Celebrare  con voi questa Santa Messa significa mettere al centro della nostra preghiera Cristo Redentore, che appunto è la sorgente della nostra fede. Ci sovvengano le belle parole di San Paolo ai Romani che nella prima lettura di oggi dice: «Fratelli, se Dio è per noi, chi sarà contro di noi? Egli, che non ha risparmiato il proprio Figlio, Gesù, e lo ha consegnato per tutti noi, non ci donerà ogni cosa insieme con lui?» (Rm 8, 32). La nostra fede, dunque, in Dio è Cristologica, perché è Cristo che ci porta al Padre e alla conoscenza di Lui. Tutta la Chiesa vive questa dimensione della fede e noi, essendone parte, la condividiamo in pienezza con essa.

In ogni circostanza e in ogni occasione, Cristo è il nostro punto di riferimento; mai dobbiamo dimenticarlo e su Cristo sempre dobbiamo tenere i nostri occhi e rivolgere il nostro cuore e la nostra mente. Così, infatti, ci insegna San Paolo quando dice: «Chi ci separerà mai dall’amore di Cristo?». Anche nelle difficoltà, e persino nelle persecuzioni, ci insegna l’Apostolo, tenendo fisso il nostro sguardo su Cristo noi «siamo più che vincitori». Con queste parole, dunque, desidero al tempo stesso rafforzare la vostra perseveranza e incoraggiarvi a proseguire sempre nel bene e nella pace, come insegna con il suo straordinario saluto San Francesco di «Pace e bene».

Essere pienamente Cristiano ed essere pienamente Pakistano non è una prospettiva contraddittoria. In questa Terra di molte nazionalità etniche, di molteplici espressioni culturali e linguistiche, dove l’Islam è religione predominante, il Cristiano è a casa e, nella diversità trova non opposizione ma ricchezza di vita; l’uniformità, infatti, impoverisce, mentre la diversità stimola. Questo concetto può aiutarci e aiutare a comprenderci e a comprendere, avendo in sé sempre quel fondamento di verità che ci viene da Cristo, che mai chiuse la propria porta, né il suo cuore, non solo al diverso, al differente, ma persino al nemico: «Padre perdona loro perché non sanno quello che fanno».
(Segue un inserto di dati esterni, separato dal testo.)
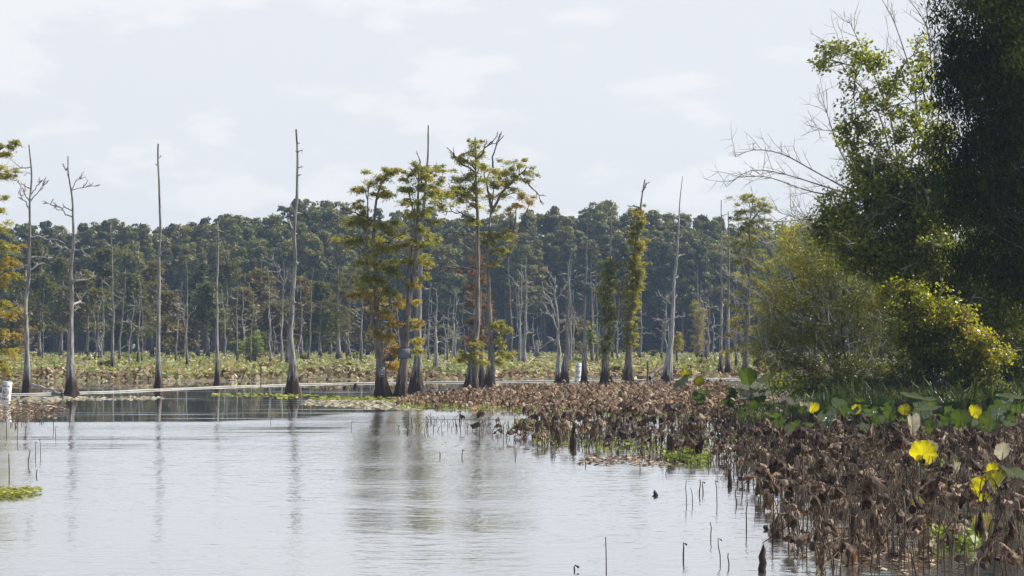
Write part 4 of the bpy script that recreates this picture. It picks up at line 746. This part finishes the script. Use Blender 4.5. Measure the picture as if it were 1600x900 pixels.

Il Padre Jules Monchanin, di origine francese, che passò vari anni in India, esprimeva, verso la metà degli anni ’50 del secolo scorso, ad alcuni amici in Europa: Pregate perché noi possiamo conservare questa carità, questa ‘pazienza escatologica’ verso ogni religione, cultura e razza diversa, perché come Cristiani siamo chiamati e invitati a completare ovunque il mistero dell’incarnazione di Cristo. Ed aggiungeva «perché la Sua (di Cristo) incarnazione sia totale». Il sogno era di essere sale e luce in ogni circostanza e luogo. Il sale non sostituisce l’alimento, ma lo rende saporito, né la luce cambia la realtà, bensì la illumina. Avere in sé questa chiara visione ci aiuta a comprendere la vostra vocazione, il perché voi siete qui, il vostro compito e la missione affidatavi dalla Divina Provvidenza. Come vescovi, religiosi, religiose, sacerdoti, seminaristi, catechisti, laici impegnati nella vita della Chiesa, voi dunque potete comprendere il senso della vostra vocazione, del vostro ufficio e della vostra missione e che riassumo in queste significative parole: pace, comprensione, fedeltà, dialogo, carità, perdono, misericordia, salvezza.

Vorrei concludere questi miei brevi pensieri, ma di profondo affetto e di vicinanza, così come di incoraggiamento e di apprezzamento, con le parole del Salmo 108 (109), che sono una preghiera di straordinaria bellezza all’Altissimo: «Tu, Signore Dio, trattami come si addice al tuo nomeAiutami, Signore mio Dio, salvami per il tuo amore. Sappiamo che qui c’è la tua mano». Sappiate che con voi ogni giorno c’è la mano del Signore che vi protegge e che Maria, Madre della Chiesa e Regina del Pakistan, non vi farà mancare la Sua materna protezione.